ABSTRACT

Of all Psychology’s subdisciplines, Social Psychology is that in which involvement with socio-cultural context is most intense. The priorities, problems and concerns of the societies in which social psychologists live largely determine the matters with which they deal. Their personal social positions, including gender, social class and ethnic group, will, moreover, play a part in determining how they deal with them, while, as members of society, they have ideological and political beliefs which may figure prominently in deciding the goals of their Psychological work. One result is that the ways in which social psychologists orient towards and conceptualise the subject are peculiarly diverse, sometimes even conflicting (see Table 12.1). A particularly important underlying axis of tension is whether the individual or the ‘social’ is prioritised. This has serious ramifications. Theoretically, the latter leads to more social constructionist (if not by name) positions, the former conforming more closely to the orthodox ‘natural science’ approach of experimental Psychology.

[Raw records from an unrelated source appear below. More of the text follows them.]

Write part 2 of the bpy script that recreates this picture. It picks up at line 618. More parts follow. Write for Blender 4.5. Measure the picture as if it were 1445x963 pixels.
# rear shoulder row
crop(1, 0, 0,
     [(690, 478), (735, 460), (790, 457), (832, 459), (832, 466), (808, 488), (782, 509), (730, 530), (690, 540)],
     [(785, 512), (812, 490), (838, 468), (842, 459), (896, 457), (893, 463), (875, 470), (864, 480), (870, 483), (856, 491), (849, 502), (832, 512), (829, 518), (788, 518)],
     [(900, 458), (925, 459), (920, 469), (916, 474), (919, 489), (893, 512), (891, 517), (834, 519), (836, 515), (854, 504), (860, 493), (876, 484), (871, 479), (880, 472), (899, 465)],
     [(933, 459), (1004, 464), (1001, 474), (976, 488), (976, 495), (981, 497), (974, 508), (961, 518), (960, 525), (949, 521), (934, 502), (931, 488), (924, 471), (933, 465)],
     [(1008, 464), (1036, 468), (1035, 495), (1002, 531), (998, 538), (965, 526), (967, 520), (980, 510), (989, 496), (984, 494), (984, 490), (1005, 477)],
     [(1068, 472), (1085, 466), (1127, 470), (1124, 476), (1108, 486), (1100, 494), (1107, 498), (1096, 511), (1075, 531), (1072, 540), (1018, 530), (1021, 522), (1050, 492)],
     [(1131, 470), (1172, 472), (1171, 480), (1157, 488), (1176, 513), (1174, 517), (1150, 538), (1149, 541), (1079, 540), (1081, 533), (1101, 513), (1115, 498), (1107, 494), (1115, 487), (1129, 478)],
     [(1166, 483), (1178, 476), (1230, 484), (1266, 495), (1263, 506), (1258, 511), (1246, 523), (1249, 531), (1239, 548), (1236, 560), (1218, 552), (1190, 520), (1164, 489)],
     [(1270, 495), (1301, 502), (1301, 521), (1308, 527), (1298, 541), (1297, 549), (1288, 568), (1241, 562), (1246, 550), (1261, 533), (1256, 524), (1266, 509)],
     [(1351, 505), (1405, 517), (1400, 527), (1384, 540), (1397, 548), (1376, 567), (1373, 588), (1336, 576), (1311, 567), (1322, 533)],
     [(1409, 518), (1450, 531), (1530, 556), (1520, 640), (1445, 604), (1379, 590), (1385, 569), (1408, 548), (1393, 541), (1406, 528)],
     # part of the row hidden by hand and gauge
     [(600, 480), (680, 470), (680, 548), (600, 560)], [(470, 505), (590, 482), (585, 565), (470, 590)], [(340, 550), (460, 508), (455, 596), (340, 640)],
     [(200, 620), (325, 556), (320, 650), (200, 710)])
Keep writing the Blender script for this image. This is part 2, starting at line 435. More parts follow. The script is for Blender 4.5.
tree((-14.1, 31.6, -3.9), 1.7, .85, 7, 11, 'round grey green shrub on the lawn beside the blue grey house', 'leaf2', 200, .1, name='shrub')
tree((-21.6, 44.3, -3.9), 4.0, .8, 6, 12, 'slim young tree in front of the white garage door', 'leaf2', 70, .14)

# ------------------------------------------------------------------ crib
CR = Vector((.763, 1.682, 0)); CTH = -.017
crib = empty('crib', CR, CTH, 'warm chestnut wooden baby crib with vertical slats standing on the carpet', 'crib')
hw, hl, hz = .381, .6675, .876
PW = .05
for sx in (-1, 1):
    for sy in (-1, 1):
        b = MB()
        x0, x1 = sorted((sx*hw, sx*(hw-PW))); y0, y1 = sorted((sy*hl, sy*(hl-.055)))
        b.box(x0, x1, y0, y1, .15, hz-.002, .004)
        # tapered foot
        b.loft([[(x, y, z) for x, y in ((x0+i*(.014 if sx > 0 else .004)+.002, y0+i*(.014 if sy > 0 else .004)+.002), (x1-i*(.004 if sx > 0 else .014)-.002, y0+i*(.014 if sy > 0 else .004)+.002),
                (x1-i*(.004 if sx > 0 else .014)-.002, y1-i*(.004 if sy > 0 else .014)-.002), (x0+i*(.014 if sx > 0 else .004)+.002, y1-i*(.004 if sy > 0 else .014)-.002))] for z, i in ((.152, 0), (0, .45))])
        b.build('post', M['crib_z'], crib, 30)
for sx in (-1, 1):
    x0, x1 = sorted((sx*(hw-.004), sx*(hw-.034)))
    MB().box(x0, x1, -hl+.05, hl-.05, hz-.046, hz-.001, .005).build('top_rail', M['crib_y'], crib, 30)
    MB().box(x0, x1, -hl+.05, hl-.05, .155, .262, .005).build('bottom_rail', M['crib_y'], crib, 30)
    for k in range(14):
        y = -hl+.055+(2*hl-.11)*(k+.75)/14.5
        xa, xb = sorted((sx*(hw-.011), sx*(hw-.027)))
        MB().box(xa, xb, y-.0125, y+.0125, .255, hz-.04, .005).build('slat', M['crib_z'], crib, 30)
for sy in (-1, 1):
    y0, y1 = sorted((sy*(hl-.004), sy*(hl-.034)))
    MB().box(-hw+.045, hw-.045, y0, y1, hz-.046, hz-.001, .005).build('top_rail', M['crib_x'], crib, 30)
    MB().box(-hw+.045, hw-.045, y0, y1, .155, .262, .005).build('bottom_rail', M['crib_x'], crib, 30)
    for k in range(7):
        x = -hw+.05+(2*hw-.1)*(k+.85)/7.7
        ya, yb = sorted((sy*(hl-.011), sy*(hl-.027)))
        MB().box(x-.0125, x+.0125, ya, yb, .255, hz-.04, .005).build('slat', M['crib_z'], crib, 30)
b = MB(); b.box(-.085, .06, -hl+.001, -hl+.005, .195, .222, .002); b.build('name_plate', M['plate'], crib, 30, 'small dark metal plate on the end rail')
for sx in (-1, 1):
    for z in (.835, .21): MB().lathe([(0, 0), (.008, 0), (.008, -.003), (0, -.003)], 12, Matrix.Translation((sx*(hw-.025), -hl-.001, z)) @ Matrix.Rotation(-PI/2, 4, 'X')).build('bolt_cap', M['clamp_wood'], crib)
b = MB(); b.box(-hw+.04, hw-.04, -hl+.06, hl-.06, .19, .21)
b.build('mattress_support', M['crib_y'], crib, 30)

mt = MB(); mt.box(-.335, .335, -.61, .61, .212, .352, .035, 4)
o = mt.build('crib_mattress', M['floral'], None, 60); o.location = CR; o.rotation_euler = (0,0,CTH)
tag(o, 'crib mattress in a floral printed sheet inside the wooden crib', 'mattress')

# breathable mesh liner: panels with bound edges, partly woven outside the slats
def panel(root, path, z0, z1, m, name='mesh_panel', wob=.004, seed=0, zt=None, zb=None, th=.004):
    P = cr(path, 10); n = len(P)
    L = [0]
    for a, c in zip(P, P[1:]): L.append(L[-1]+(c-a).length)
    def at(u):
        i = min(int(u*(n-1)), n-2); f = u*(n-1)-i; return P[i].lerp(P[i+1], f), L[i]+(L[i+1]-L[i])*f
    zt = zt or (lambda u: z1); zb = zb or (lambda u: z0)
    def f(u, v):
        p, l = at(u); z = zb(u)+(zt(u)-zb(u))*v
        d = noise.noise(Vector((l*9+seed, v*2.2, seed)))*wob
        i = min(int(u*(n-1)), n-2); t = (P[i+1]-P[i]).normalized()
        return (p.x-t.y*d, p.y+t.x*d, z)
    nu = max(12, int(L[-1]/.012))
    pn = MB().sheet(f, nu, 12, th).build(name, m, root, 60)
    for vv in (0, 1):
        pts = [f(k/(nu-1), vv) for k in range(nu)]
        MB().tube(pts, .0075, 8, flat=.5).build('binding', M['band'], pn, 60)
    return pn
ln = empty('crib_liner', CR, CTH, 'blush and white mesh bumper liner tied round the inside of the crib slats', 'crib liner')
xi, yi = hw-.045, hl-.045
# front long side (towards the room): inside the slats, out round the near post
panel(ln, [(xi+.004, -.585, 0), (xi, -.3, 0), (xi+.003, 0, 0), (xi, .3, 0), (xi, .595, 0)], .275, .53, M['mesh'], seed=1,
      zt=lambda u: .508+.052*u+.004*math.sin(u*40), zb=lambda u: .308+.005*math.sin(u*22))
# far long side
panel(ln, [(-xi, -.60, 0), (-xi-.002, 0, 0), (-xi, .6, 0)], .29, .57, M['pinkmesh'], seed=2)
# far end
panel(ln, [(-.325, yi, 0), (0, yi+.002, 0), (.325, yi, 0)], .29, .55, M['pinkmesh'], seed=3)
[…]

Methodologically, the latter broadly favours field research and naturalistic observation, the former laboratory-sited research. Ideologically, the latter will also lean towards positions critical of the status quo and be prepared to invoke socio-economic factors in explaining social problems as opposed to individualist explanations in terms of personal psychology. Obviously too, the Sociology-Social Psychology boundary can become quite blurred from the second perspective.